China plans to land on and explore the southern and northern polar regions of the Moon by 2030, according to an official of the China National Space Administration (CNSA).
Li Guoping, director of the Department of System Engineering of the CNSA, said at the World Conference on Science Literacy 2018 recently held in Beijing that China is planning four missions for the fourth stage of its lunar exploration program.
China's lunar exploration program, named after the legendary Chang'e, a moon goddess accompanied by a jade rabbit, started in 2003, and the first three stages of the program include orbiting and landing on the Moon, and bringing samples back to Earth.
Li said the fourth stage of the program will include sending the Chang'e-4 lunar probe to the far side of the Moon at the end of 2018, which is expected to become the world's first soft-landing, roving probe on the Moon's far side.
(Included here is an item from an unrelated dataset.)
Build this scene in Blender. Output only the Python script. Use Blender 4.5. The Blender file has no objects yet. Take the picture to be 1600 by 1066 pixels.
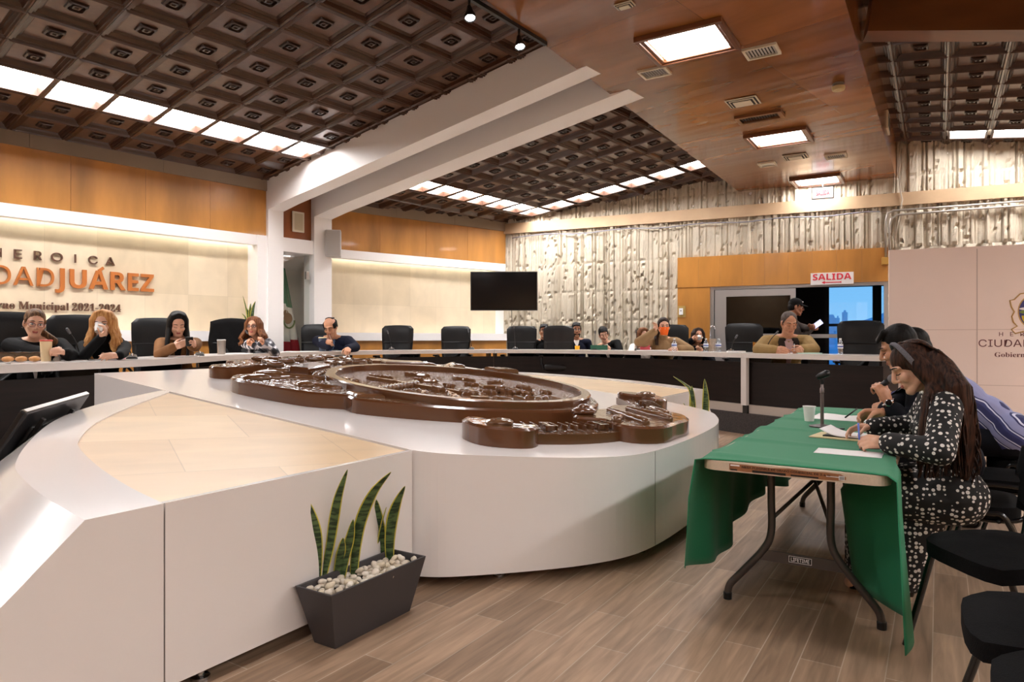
import bpy, bmesh, math, random, os
import numpy as np
from mathutils import Vector, Matrix

random.seed(7)
rng = np.random.default_rng(7)
SC = bpy.context.scene
COL = SC.collection

# ------------------------------------------------------------------ camera, exposure, sky
FPX, CX, YH, CAMH = 1066.67, 800.0, 530.0, 1.28
cam_d = bpy.data.cameras.new('camera')
cam_d.lens = 24.0
cam_d.sensor_width = 36.0
cam_d.shift_y = -3.0 / 1600.0
cam_d.clip_end = 2000
cam = bpy.data.objects.new('camera', cam_d)
COL.objects.link(cam)
cam.location = (0, 0, CAMH)
cam.rotation_euler = (math.pi / 2, 0, 0)
SC.camera = cam
SC.view_settings.view_transform = 'Standard'
SC.view_settings.look = 'None'
SC.view_settings.gamma = 1.0
SC.view_settings.use_curve_mapping = False
SC.view_settings.exposure = 1.08
PANEL = 19.0        # radiance of the ceiling light panels
SOFFIT_PANEL = 19.0

world = bpy.data.worlds.new('dusk_sky')
SC.world = world
world.use_nodes = True
_n = world.node_tree.nodes
_l = world.node_tree.links
_n.clear()
_tc = _n.new('ShaderNodeTexCoord')
_sep = _n.new('ShaderNodeSeparateXYZ')
_rmp = _n.new('ShaderNodeValToRGB')
_rmp.color_ramp.elements[0].position = 0.0
_rmp.color_ramp.elements[0].color = (0.19, 0.45, 0.72, 1)
_rmp.color_ramp.elements[1].position = 0.25
_rmp.color_ramp.elements[1].color = (0.085, 0.34, 0.72, 1)
_bg = _n.new('ShaderNodeBackground')
_bg.inputs['Strength'].default_value = 0.72
_wo = _n.new('ShaderNodeOutputWorld')
_l.new(_tc.outputs['Generated'], _sep.inputs[0])
_l.new(_sep.outputs['Z'], _rmp.inputs[0])
_l.new(_rmp.outputs[0], _bg.inputs[0])
_l.new(_bg.outputs[0], _wo.inputs[0])


# ------------------------------------------------------------------ surveying helpers
SA, CA = 0.5299, 0.8480          # the room axis is 32 degrees right of the view


def px(x, y, d):
    """point seen at pixel x, y at distance d along the view"""
    return Vector(((x - CX) * d / FPX, d, CAMH - (y - YH) * d / FPX))


def pz(x, y, z):
    """point seen at pixel x, y at height z"""
    return px(x, y, (CAMH - z) * FPX / (y - YH))


def uv(u, v, z=0.0):
    """room axes: u along the planks, v to the right of it"""
    return Vector((SA * u + CA * v, CA * u - SA * v, z))


def to_uv(p):
    return SA * p.x + CA * p.y, CA * p.x - SA * p.y


def hd(deg):
    """unit vector with heading deg (0 = away from the camera, 90 = right)"""
    a = math.radians(deg)
    return Vector((math.sin(a), math.cos(a), 0))


# ------------------------------------------------------------------ materials
def lin(c):
    c = c / 255.0
    return c / 12.92 if c <= 0.04045 else ((c + 0.055) / 1.055) ** 2.4


def rgb(r, g, b):
    return (lin(r), lin(g), lin(b), 1.0)


def new_mat(name):
    m = bpy.data.materials.new(name)
    m.use_nodes = True
    nt = m.node_tree
    return m, nt, nt.nodes, nt.links, nt.nodes['Principled BSDF']


def mat(name, col, rough=0.5, metal=0.0, spec=0.5, coat=0.0, noise=None, bump=None, sheen=0.0, sss=0.0):
    """noise = (scale, amount, (sx, sy, sz), detail); bump = (scale, strength, (sx, sy, sz))"""
    m, nt, N, L, b = new_mat(name)
    b.inputs['Base Color'].default_value = col
    b.inputs['Roughness'].default_value = rough
    b.inputs['Metallic'].default_value = metal
    b.inputs['Specular IOR Level'].default_value = spec
    b.inputs['Coat Weight'].default_value = coat
    b.inputs['Coat Roughness'].default_value = 0.06
    b.inputs['Sheen Weight'].default_value = sheen
    if sss:
        b.inputs['Subsurface Weight'].default_value = sss
        b.inputs['Subsurface Radius'].default_value = (0.012, 0.005, 0.003)
    tc = N.new('ShaderNodeTexCoord')
    if noise:
        mp = N.new('ShaderNodeMapping')
        mp.inputs['Scale'].default_value = noise[2] if len(noise) > 2 else (1, 1, 1)
        t = N.new('ShaderNodeTexNoise')
        t.inputs['Scale'].default_value = noise[0]
        t.inputs['Detail'].default_value = 5
        L.new(tc.outputs['Object'], mp.inputs[0])
        L.new(mp.outputs[0], t.inputs['Vector'])
        r = N.new('ShaderNodeValToRGB')
        a = noise[1]
        r.color_ramp.elements[0].position = 0.3
        r.color_ramp.elements[1].position = 0.7
        r.color_ramp.elements[0].color = tuple(c * (1 - a) for c in col[:3]) + (1,)
        r.color_ramp.elements[1].color = tuple(min(1, c * (1 + a)) for c in col[:3]) + (1,)
        L.new(t.outputs[0], r.inputs[0])
        L.new(r.outputs[0], b.inputs['Base Color'])
    if bump:
        mp2 = N.new('ShaderNodeMapping')
        mp2.inputs['Scale'].default_value = bump[2] if len(bump) > 2 else (1, 1, 1)
        t2 = N.new('ShaderNodeTexNoise')
        t2.inputs['Scale'].default_value = bump[0]
        t2.inputs['Detail'].default_value = 3
        bp = N.new('ShaderNodeBump')
        bp.inputs['Strength'].default_value = bump[1]
        bp.inputs['Distance'].default_value = 0.01
        L.new(tc.outputs['Object'], mp2.inputs[0])
        L.new(mp2.outputs[0], t2.inputs['Vector'])
        L.new(t2.outputs[0], bp.inputs['Height'])
        L.new(bp.outputs[0], b.inputs['Normal'])
    return m


def emit_mat(name, col, strength):
    m, nt, N, L, b = new_mat(name)
    b.inputs['Base Color'].default_value = (0.8, 0.8, 0.8, 1)
    b.inputs['Emission Color'].default_value = col
    b.inputs['Emission Strength'].default_value = strength
    return m


def brick_mat(name, c1, c2, mortar, bw, bh, ms, offset=0.5, rough=0.5, grain=None, spec=0.5, coat=0.0, bump=0.0, freq=2):
    """uses the UV layer, in metres; grain = (scale x, scale y, amount)"""
    m, nt, N, L, b = new_mat(name)
    b.inputs['Roughness'].default_value = rough
    b.inputs['Specular IOR Level'].default_value = spec
    b.inputs['Coat Weight'].default_value = coat
    tc = N.new('ShaderNodeTexCoord')
    br = N.new('ShaderNodeTexBrick')
    br.offset = offset
    br.offset_frequency = freq
    br.inputs['Scale'].default_value = 1.0
    br.inputs['Brick Width'].default_value = bw
    br.inputs['Row Height'].default_value = bh
    br.inputs['Mortar Size'].default_value = ms
    br.inputs['Mortar Smooth'].default_value = 0.1
    br.inputs['Color1'].default_value = c1
    br.inputs['Color2'].default_value = c2
    br.inputs['Mortar'].default_value = mortar
    L.new(tc.outputs['UV'], br.inputs['Vector'])
    out = br.outputs['Color']
    if grain:
        mp = N.new('ShaderNodeMapping')
        mp.inputs['Scale'].default_value = (grain[0], grain[1], 1)
        t = N.new('ShaderNodeTexNoise')
        t.inputs['Scale'].default_value = 1.0
        t.inputs['Detail'].default_value = 6
        t.inputs['Distortion'].default_value = 0.6
        L.new(tc.outputs['UV'], mp.inputs[0])
        L.new(mp.outputs[0], t.inputs['Vector'])
        r = N.new('ShaderNodeValToRGB')
        r.color_ramp.elements[0].position = 0.3
        r.color_ramp.elements[1].position = 0.72
        g = grain[2]
        r.color_ramp.elements[0].color = (1 - g, 1 - g, 1 - g, 1)
        r.color_ramp.elements[1].color = (1 + g * .5, 1 + g * .5, 1 + g * .5, 1)
        L.new(t.outputs[0], r.inputs[0])
        mx = N.new('ShaderNodeMix')
        mx.data_type = 'RGBA'
        mx.blend_type = 'MULTIPLY'
        mx.inputs['Factor'].default_value = 1.0
        L.new(out, mx.inputs['A'])
        L.new(r.outputs[0], mx.inputs['B'])
        out = mx.outputs['Result']
        if bump:
            bp = N.new('ShaderNodeBump')
            bp.inputs['Strength'].default_value = bump
            bp.inputs['Distance'].default_value = 0.004
            L.new(t.outputs[0], bp.inputs['Height'])
            L.new(bp.outputs[0], b.inputs['Normal'])
    L.new(out, b.inputs['Base Color'])
    return m


def glass_mat(name, col=(1, 1, 1, 1), clear=0.9, rough=0.02):
    m, nt, N, L, b = new_mat(name)
    out = N['Material Output']
    gl = N.new('ShaderNodeBsdfGlossy')
    gl.inputs['Roughness'].default_value = rough
    tr = N.new('ShaderNodeBsdfTransparent')
    tr.inputs['Color'].default_value = col
    mx = N.new('ShaderNodeMixShader')
    mx.inputs[0].default_value = 1 - clear
    L.new(tr.outputs[0], mx.inputs[1])
    L.new(gl.outputs[0], mx.inputs[2])
    L.new(mx.outputs[0], out.inputs['Surface'])
    return m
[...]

A relay satellite, named Queqiao (Magpie Bridge), for Chang'e-4 has entered a Halo orbit around the second Lagrangian (L2) point of the Earth-Moon system, about 65,000 km from the Moon in June.
Three other missions include bringing lunar samples back to Earth for the second time, landing on the South Pole region and the North Pole region, Li said.
The exploration to the South Pole aims to study the age of the lunar soil, and the composition of the solar wind's isotopes of hydrogen, carbon, helium and oxygen; while the exploration to the North Pole aims to find out whether ice exists in the permanent shadow area, according to Li.
After that, China is considering setting up a scientific research station on the Moon and implementing more robot and human lunar exploration missions in the future, Li added.